To the extent that the sum fixed [by the law] exceeds the fair value of the services rendered, it amounts to a compulsory exaction from the employer for the support of a partially indigent person, for whose condition there rests upon him no peculiar responsibility, and therefore, in effect, arbitrarily shifts to his shoulders a burden which, if it belongs to anybody, belongs to society as a whole.

Note Justice George Sutherland's use of the phrase "partially indigent person." Even though it upheld the rights of the employer, the Court inherently acknowledged the wage established by the employer was insufficient to permit a person to support himself, i.e., it was not a living wage. In so doing, the Court identified the two sides of the argument.

The first is a criticism of the employer, allegedly taking advantage of "non-organized" (i.e., non-union) workers, who have unfair bargaining positions and cannot negotiate a fair wage for themselves. Alternatively, the employers argue that if they did not at least "partially employ" these workers, the entire burden of their support would fall upon the governmental welfare system paid for by the taxpayers and society at large.

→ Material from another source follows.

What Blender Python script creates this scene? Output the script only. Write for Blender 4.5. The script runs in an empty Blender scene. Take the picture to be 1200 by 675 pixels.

Thirteen years after the Adkins decision, in a case originating in our own Chelan County, the Court again addressed a minimum wage law for women. The Court upheld the Washington law in West Coast Hotel v. Parrish, 300 U.S. 379 (1937), and apparently accepted the argument that employers should bear more of the costs of under-employment:

The exploitation of a class of workers who are in an unequal position with respect to bargaining power and are thus relatively defenseless against the denial of a living wage ... casts a direct burden for their support upon the community. What these workers lose in wages the taxpayers are called upon to pay. The bare cost of living must be met. We may take judicial notice of the unparalleled demands for relief which arose during the recent period of depression and still continue to an alarming extent despite the degree of economic recovery which has been achieved.... The community is not bound to provide what is in effect a subsidy for unconscionable employers.